Examine the material below. Gather every line in which the string "this" appears.

___

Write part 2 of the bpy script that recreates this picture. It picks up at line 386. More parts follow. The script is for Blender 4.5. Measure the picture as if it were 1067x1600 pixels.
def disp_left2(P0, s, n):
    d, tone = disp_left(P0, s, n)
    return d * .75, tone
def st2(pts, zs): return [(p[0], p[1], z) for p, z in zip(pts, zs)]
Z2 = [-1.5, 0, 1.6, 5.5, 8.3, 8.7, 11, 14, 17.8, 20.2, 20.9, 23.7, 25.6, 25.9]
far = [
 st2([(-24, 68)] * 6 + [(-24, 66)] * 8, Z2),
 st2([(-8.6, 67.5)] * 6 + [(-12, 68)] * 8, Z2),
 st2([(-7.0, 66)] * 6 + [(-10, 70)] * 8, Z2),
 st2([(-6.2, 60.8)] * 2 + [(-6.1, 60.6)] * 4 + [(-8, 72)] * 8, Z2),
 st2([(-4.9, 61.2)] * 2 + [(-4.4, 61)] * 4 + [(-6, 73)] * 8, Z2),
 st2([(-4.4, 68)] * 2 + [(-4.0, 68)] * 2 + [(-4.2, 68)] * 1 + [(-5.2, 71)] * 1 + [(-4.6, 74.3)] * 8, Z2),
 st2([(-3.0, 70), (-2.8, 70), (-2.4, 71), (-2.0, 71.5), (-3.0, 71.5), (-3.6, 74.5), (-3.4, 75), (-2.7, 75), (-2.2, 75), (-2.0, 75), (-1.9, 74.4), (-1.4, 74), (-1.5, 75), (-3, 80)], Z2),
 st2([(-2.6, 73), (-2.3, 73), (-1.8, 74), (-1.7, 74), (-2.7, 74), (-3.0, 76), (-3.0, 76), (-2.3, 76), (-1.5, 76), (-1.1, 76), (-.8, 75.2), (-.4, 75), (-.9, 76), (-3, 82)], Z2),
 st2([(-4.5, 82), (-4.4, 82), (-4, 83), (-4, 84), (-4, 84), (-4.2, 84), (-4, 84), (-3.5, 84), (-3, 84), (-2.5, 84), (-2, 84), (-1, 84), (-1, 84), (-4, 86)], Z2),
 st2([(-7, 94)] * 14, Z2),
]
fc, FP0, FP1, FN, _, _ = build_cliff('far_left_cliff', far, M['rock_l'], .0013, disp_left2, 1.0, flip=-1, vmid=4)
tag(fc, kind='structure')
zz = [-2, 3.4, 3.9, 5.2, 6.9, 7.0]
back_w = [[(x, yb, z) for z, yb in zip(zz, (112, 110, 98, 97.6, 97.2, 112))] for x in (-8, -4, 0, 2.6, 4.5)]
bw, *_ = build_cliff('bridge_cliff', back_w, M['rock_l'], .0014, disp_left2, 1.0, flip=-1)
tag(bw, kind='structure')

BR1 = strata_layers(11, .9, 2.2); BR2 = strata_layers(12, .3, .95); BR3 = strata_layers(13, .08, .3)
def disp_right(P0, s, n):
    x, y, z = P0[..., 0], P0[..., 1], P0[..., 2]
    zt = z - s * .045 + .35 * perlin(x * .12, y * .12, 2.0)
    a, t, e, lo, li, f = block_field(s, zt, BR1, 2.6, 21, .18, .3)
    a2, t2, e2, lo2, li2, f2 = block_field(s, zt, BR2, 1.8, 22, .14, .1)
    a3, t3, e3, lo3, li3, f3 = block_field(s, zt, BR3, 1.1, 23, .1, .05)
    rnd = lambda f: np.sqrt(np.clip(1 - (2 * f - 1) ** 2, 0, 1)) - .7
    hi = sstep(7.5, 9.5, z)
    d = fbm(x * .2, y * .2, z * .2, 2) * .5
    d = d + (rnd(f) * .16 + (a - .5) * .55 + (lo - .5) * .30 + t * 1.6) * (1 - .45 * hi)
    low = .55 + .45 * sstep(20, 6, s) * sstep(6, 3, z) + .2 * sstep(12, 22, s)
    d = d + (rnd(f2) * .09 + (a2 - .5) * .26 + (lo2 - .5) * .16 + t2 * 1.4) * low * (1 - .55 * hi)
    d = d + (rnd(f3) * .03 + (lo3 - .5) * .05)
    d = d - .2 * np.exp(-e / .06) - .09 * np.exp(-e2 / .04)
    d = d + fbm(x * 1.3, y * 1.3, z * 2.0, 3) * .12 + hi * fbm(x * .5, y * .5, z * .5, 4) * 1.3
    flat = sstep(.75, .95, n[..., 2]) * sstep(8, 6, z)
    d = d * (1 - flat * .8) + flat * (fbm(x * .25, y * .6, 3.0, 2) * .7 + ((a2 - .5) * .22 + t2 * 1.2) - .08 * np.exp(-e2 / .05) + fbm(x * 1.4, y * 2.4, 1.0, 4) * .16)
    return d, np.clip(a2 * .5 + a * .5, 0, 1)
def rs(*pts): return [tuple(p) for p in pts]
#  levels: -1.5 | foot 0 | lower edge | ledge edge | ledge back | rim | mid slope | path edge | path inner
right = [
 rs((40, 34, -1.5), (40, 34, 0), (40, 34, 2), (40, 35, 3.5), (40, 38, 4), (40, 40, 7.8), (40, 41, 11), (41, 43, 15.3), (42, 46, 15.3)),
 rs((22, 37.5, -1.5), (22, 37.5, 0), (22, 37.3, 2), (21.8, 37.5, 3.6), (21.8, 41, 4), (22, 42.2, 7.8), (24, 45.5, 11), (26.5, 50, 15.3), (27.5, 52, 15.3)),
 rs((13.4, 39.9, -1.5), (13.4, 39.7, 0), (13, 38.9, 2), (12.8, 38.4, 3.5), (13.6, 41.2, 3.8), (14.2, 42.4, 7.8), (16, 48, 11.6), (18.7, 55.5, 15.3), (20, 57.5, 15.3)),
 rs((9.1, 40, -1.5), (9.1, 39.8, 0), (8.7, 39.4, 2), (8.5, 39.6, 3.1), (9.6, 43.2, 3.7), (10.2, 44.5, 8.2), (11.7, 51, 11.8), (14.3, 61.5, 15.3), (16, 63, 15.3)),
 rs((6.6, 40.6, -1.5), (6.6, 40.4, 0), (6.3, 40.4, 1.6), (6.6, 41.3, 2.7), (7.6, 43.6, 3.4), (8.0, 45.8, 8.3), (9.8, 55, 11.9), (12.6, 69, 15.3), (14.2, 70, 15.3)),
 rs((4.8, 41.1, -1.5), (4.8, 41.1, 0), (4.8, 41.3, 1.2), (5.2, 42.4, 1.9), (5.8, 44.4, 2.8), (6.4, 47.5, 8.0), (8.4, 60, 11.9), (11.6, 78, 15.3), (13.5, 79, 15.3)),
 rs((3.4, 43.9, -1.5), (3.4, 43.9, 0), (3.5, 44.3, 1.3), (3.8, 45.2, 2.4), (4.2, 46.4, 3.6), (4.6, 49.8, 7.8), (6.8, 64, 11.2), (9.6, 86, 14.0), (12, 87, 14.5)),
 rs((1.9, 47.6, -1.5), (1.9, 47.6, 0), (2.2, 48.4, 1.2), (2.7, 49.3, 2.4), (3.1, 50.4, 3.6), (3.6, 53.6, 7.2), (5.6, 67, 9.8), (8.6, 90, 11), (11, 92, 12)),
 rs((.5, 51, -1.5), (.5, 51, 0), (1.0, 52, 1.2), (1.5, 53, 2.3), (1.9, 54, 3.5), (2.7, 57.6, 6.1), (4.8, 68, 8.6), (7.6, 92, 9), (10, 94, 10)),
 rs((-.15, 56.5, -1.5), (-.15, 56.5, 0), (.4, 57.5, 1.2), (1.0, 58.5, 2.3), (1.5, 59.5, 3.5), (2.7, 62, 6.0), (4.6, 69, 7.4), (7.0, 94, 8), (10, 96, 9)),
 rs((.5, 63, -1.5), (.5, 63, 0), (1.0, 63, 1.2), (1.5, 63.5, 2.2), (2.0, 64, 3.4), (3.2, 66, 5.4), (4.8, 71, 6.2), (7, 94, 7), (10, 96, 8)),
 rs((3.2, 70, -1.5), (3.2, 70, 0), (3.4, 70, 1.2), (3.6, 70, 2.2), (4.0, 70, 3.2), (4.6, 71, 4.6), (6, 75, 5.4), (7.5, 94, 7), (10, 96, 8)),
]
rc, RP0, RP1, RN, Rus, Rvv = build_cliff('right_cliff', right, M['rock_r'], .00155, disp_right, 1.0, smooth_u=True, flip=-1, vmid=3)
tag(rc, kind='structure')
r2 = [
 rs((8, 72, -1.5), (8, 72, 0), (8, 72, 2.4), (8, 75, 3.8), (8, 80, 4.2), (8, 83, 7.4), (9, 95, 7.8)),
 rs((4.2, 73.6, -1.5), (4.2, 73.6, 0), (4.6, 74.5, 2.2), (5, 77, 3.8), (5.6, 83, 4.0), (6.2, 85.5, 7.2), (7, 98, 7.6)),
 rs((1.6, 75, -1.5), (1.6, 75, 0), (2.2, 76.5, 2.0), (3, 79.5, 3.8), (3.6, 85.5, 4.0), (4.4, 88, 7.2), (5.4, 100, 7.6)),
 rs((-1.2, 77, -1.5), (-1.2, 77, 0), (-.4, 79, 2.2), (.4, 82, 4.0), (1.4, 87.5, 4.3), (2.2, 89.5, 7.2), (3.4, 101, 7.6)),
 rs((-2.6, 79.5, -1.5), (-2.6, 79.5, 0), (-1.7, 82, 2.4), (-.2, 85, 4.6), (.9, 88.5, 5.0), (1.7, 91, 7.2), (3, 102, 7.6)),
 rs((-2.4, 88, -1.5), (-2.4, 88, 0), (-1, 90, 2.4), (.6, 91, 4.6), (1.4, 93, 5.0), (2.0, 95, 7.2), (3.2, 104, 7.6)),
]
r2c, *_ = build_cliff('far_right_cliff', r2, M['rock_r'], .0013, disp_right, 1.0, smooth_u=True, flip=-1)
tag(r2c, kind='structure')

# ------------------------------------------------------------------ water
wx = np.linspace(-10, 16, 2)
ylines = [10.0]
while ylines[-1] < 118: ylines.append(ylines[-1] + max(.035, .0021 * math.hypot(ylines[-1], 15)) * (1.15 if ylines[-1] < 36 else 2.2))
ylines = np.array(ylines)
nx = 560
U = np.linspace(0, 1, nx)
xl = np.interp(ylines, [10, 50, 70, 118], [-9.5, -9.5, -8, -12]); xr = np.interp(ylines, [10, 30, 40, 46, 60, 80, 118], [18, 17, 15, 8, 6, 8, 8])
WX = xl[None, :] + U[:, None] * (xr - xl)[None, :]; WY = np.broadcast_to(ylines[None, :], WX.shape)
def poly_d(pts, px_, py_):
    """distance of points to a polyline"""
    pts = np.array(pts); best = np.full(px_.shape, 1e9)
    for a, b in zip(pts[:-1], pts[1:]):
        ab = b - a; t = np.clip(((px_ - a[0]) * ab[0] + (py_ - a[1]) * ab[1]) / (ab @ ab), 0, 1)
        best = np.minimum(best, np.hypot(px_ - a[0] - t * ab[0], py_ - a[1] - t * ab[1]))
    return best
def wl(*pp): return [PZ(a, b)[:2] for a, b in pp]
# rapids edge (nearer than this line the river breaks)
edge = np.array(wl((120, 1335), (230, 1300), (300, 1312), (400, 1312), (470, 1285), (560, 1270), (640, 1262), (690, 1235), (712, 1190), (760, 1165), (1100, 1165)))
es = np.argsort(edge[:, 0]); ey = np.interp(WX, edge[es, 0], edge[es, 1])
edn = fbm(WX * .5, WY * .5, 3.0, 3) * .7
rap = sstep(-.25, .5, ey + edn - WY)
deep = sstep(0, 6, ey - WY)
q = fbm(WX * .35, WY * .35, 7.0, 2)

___

## RESULT
Write part 2 of the bpy script that recreates this picture. It picks up at line 386. More parts follow. The script is for Blender 4.5. Measure the picture as if it were 1067x1600 pixels.
# rapids edge (nearer than this line the river breaks)